Goal of the exercise: Begin with the first line below and retype each line exactly through the line containing "lo = bpy.data.objects.new('fluorescent_light', ld);". Any pictures are to be left out.

Data excerpt:
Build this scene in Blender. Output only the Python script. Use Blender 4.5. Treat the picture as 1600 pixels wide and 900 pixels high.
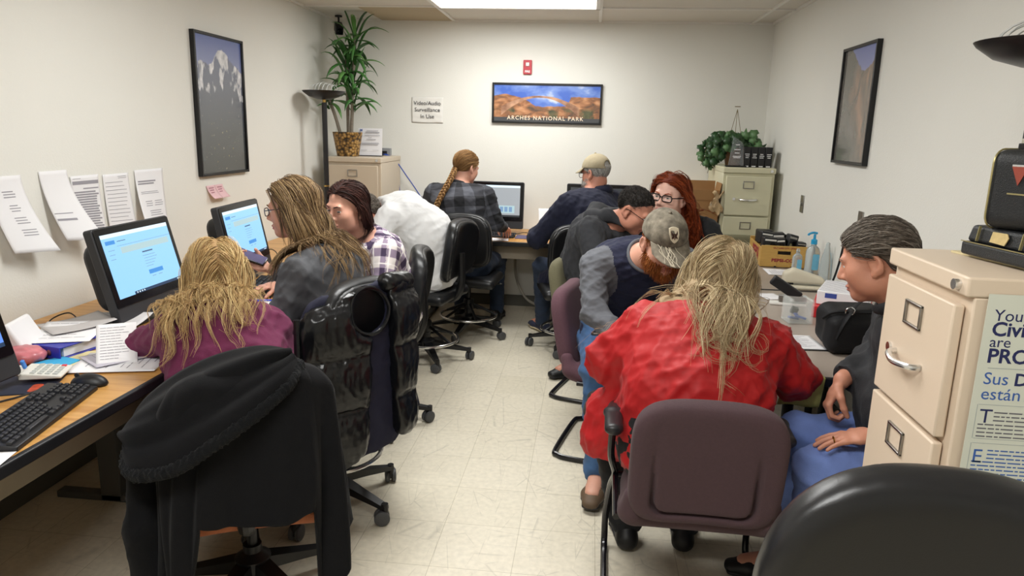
import bpy, bmesh, math, random
import numpy as np
from mathutils import Vector, Matrix
for _o in list(bpy.data.objects): bpy.data.objects.remove(_o)
SC = bpy.context.scene
COL = SC.collection
PI = math.pi
# ---------------------------------------------------------------- camera
CAM_H = 1.555
cd = bpy.data.cameras.new('camera'); cam = bpy.data.objects.new('camera', cd); COL.objects.link(cam)
_pt, _yw, _rl = 0.216236, 0.103045, 0.025628
_fw = Vector((-math.sin(_yw)*math.cos(_pt), math.cos(_yw)*math.cos(_pt), -math.sin(_pt)))
_r = Vector((math.cos(_yw), math.sin(_yw), 0)); _u = _r.cross(_fw)
_r2 = math.cos(_rl)*_r + math.sin(_rl)*_u; _u2 = -math.sin(_rl)*_r + math.cos(_rl)*_u
cam.matrix_world = Matrix(((_r2.x, _u2.x, -_fw.x, 0), (_r2.y, _u2.y, -_fw.y, 0), (_r2.z, _u2.z, -_fw.z, CAM_H), (0, 0, 0, 1)))
cd.sensor_width = 36.0; cd.lens = 1127.3/1600*36; cd.clip_start = 0.02
SC.camera = cam
# ---------------------------------------------------------------- light and exposure
SC.view_settings.view_transform = 'Standard'; SC.view_settings.look = 'None'
SC.view_settings.gamma = 1.0; SC.view_settings.use_curve_mapping = False
SC.view_settings.exposure = 0.38
W = bpy.data.worlds.new('world'); SC.world = W; W.use_nodes = True
W.node_tree.nodes['Background'].inputs[0].default_value = (1, 1, 1, 1)
W.node_tree.nodes['Background'].inputs[1].default_value = 0.15
XL, XR, YB, YF, ZC = -2.253, 1.42, 6.316, -1.6, 2.434
FIXT = [(-0.59, 5.325), (-0.59, 2.885), (-0.59, 0.445)]      # fluorescent fixtures in the ceiling grid
LAMP_W = [22, 27, 28]
for (fx, fy), pw in zip(FIXT, LAMP_W):
    ld = bpy.data.lights.new('fluorescent_light', 'AREA'); ld.shape = 'RECTANGLE'; ld.size = 1.12; ld.size_y = 0.5
    ld.energy = pw; ld.color = (0.985, 1.0, 0.995)
    lo = bpy.data.objects.new('fluorescent_light', ld); COL.objects.link(lo); lo.location = (fx, fy, ZC-0.012)

# ---------------------------------------------------------------- materials
def lin(c):
    if isinstance(c, str):
        c = tuple(int(c[i:i+2], 16)/255 for i in (0, 2, 4))
    return tuple((v/12.92 if v <= 0.04045 else ((v+0.055)/1.055)**2.4) for v in c[:3])+(1.0,)
def N(nt, t, **kw):
    n = nt.nodes.new(t)
    for k, v in kw.items(): setattr(n, k, v)
    return n
MATS = {}
def mat(name, col, rough=0.6, metal=0.0, var=0.08, vscale=12.0, bump=0.0, bscale=200.0, spec=0.5, stretch=None, sss=0.0, coat=0.0, sheen=0.0, emit=None, trans=0.0, ior=1.45, alpha=1.0):
    if name in MATS: return MATS[name]
    m = bpy.data.materials.new(name); m.use_nodes = True; nt = m.node_tree; L = nt.links
    b = nt.nodes['Principled BSDF']
    b.inputs['Roughness'].default_value = rough; b.inputs['Metallic'].default_value = metal
    b.inputs['Specular IOR Level'].default_value = spec; b.inputs['IOR'].default_value = ior
    if sss: b.inputs['Subsurface Weight'].default_value = sss; b.inputs['Subsurface Radius'].default_value = (0.008, 0.003, 0.0015); b.inputs['Subsurface Scale'].default_value = 1.0
    if coat: b.inputs['Coat Weight'].default_value = coat
    if sheen: b.inputs['Sheen Weight'].default_value = sheen; b.inputs['Sheen Roughness'].default_value = 0.5
    if trans: b.inputs['Transmission Weight'].default_value = trans
    if alpha < 1: b.inputs['Alpha'].default_value = alpha
    tc = N(nt, 'ShaderNodeTexCoord'); mp = N(nt, 'ShaderNodeMapping'); L.new(tc.outputs['Object'], mp.inputs[0])
    if stretch: mp.inputs['Scale'].default_value = stretch
    c = lin(col); b.inputs['Base Color'].default_value = c
    if var:
        nz = N(nt, 'ShaderNodeTexNoise'); nz.inputs['Scale'].default_value = vscale; nz.inputs['Detail'].default_value = 4
        L.new(mp.outputs[0], nz.inputs['Vector'])
        mx = N(nt, 'ShaderNodeMix', data_type='RGBA'); L.new(nz.outputs['Fac'], mx.inputs['Factor'])
        mx.inputs['A'].default_value = tuple(v*(1-var*1.6) for v in c[:3])+(1,); mx.inputs['B'].default_value = tuple(min(1, v*(1+var*1.6)) for v in c[:3])+(1,)
        L.new(mx.outputs['Result'], b.inputs['Base Color'])
    if bump:
        nb = N(nt, 'ShaderNodeTexNoise'); nb.inputs['Scale'].default_value = bscale; nb.inputs['Detail'].default_value = 3
        L.new(mp.outputs[0], nb.inputs['Vector'])
        bp = N(nt, 'ShaderNodeBump'); bp.inputs['Strength'].default_value = bump; bp.inputs['Distance'].default_value = 0.004
        L.new(nb.outputs['Fac'], bp.inputs['Height']); L.new(bp.outputs[0], b.inputs['Normal'])
    if emit:
        b.inputs['Emission Color'].default_value = lin(emit[0]); b.inputs['Emission Strength'].default_value = emit[1]
    MATS[name] = m; return m
def bsdf(m): return m.node_tree.nodes['Principled BSDF']

# ---------------------------------------------------------------- object helpers
def link(name, me, parent=None, loc=None, rot=None):
    o = bpy.data.objects.new(name, me); COL.objects.link(o)
    if parent: o.parent = parent
    if loc is not None: o.location = loc
    if rot is not None: o.rotation_euler = rot
    return o
def tag(o, label=None, cat=None, group=None, kind=None):
    if label: o['label'] = label
    if cat: o['category'] = cat
    if group: o['group'] = group
    if kind: o['kind'] = kind
    return o
def thing(name, label, cat, loc=(0, 0, 0), rz=0.0, group=None):
    return tag(link(name, None, None, loc, (0, 0, rz)), label, cat, group)
def kids(o): return [c for c in COL.objects if c.parent == o]
def copy_tree(o, parent=None):
    c = o.copy(); COL.objects.link(c)
    if parent: c.parent = parent
    for ch in list(o.children): copy_tree(ch, c)
    return c
def clone(o, label, loc, rz, group=None):
    c = copy_tree(o); c.location = loc; c.rotation_euler = (0, 0, rz); c['label'] = label
    if group: c['group'] = group
    return c

def mesh_from(name, V, F, mats, fm=None, smooth=None, uv=None):
    me = bpy.data.meshes.new(name)
    V = np.asarray(V, dtype=np.float32)
    if isinstance(F, np.ndarray):
        me.vertices.add(len(V)); me.vertices.foreach_set('co', V.ravel())
        n = F.shape[1]; me.loops.add(F.size); me.loops.foreach_set('vertex_index', F.ravel().astype(np.int32))
        me.polygons.add(len(F)); me.polygons.foreach_set('loop_start', np.arange(0, F.size, n, dtype=np.int32))
        me.update(calc_edges=True)
    else:
        me.from_pydata([tuple(v) for v in V], [], F)
    if not isinstance(mats, (list, tuple)): mats = [mats]
    for m in mats: me.materials.append(m)
    if fm is not None: me.polygons.foreach_set('material_index', np.asarray(fm, dtype=np.int32))
    if smooth is True: me.polygons.foreach_set('use_smooth', np.ones(len(me.polygons), dtype=bool))
    elif smooth:
        me.polygons.foreach_set('use_smooth', np.ones(len(me.polygons), dtype=bool)); me.set_sharp_from_angle(angle=math.radians(smooth))
    if uv is not None:
        l = me.uv_layers.new(name='UVMap'); vi = np.empty(len(me.loops), dtype=np.int32); me.loops.foreach_get('vertex_index', vi)
        l.data.foreach_set('uv', np.asarray(uv, dtype=np.float32)[vi].ravel())
    me.update(); return me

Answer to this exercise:
Build this scene in Blender. Output only the Python script. Use Blender 4.5. Treat the picture as 1600 pixels wide and 900 pixels high.
import bpy, bmesh, math, random
import numpy as np
from mathutils import Vector, Matrix
for _o in list(bpy.data.objects): bpy.data.objects.remove(_o)
SC = bpy.context.scene
COL = SC.collection
PI = math.pi
# ---------------------------------------------------------------- camera
CAM_H = 1.555
cd = bpy.data.cameras.new('camera'); cam = bpy.data.objects.new('camera', cd); COL.objects.link(cam)
_pt, _yw, _rl = 0.216236, 0.103045, 0.025628
_fw = Vector((-math.sin(_yw)*math.cos(_pt), math.cos(_yw)*math.cos(_pt), -math.sin(_pt)))
_r = Vector((math.cos(_yw), math.sin(_yw), 0)); _u = _r.cross(_fw)
_r2 = math.cos(_rl)*_r + math.sin(_rl)*_u; _u2 = -math.sin(_rl)*_r + math.cos(_rl)*_u
cam.matrix_world = Matrix(((_r2.x, _u2.x, -_fw.x, 0), (_r2.y, _u2.y, -_fw.y, 0), (_r2.z, _u2.z, -_fw.z, CAM_H), (0, 0, 0, 1)))
cd.sensor_width = 36.0; cd.lens = 1127.3/1600*36; cd.clip_start = 0.02
SC.camera = cam
# ---------------------------------------------------------------- light and exposure
SC.view_settings.view_transform = 'Standard'; SC.view_settings.look = 'None'
SC.view_settings.gamma = 1.0; SC.view_settings.use_curve_mapping = False
SC.view_settings.exposure = 0.38
W = bpy.data.worlds.new('world'); SC.world = W; W.use_nodes = True
W.node_tree.nodes['Background'].inputs[0].default_value = (1, 1, 1, 1)
W.node_tree.nodes['Background'].inputs[1].default_value = 0.15
XL, XR, YB, YF, ZC = -2.253, 1.42, 6.316, -1.6, 2.434
FIXT = [(-0.59, 5.325), (-0.59, 2.885), (-0.59, 0.445)]      # fluorescent fixtures in the ceiling grid
LAMP_W = [22, 27, 28]
for (fx, fy), pw in zip(FIXT, LAMP_W):
    ld = bpy.data.lights.new('fluorescent_light', 'AREA'); ld.shape = 'RECTANGLE'; ld.size = 1.12; ld.size_y = 0.5
    ld.energy = pw; ld.color = (0.985, 1.0, 0.995)
    lo = bpy.data.objects.new('fluorescent_light', ld); COL.objects.link(lo); lo.location = (fx, fy, ZC-0.012)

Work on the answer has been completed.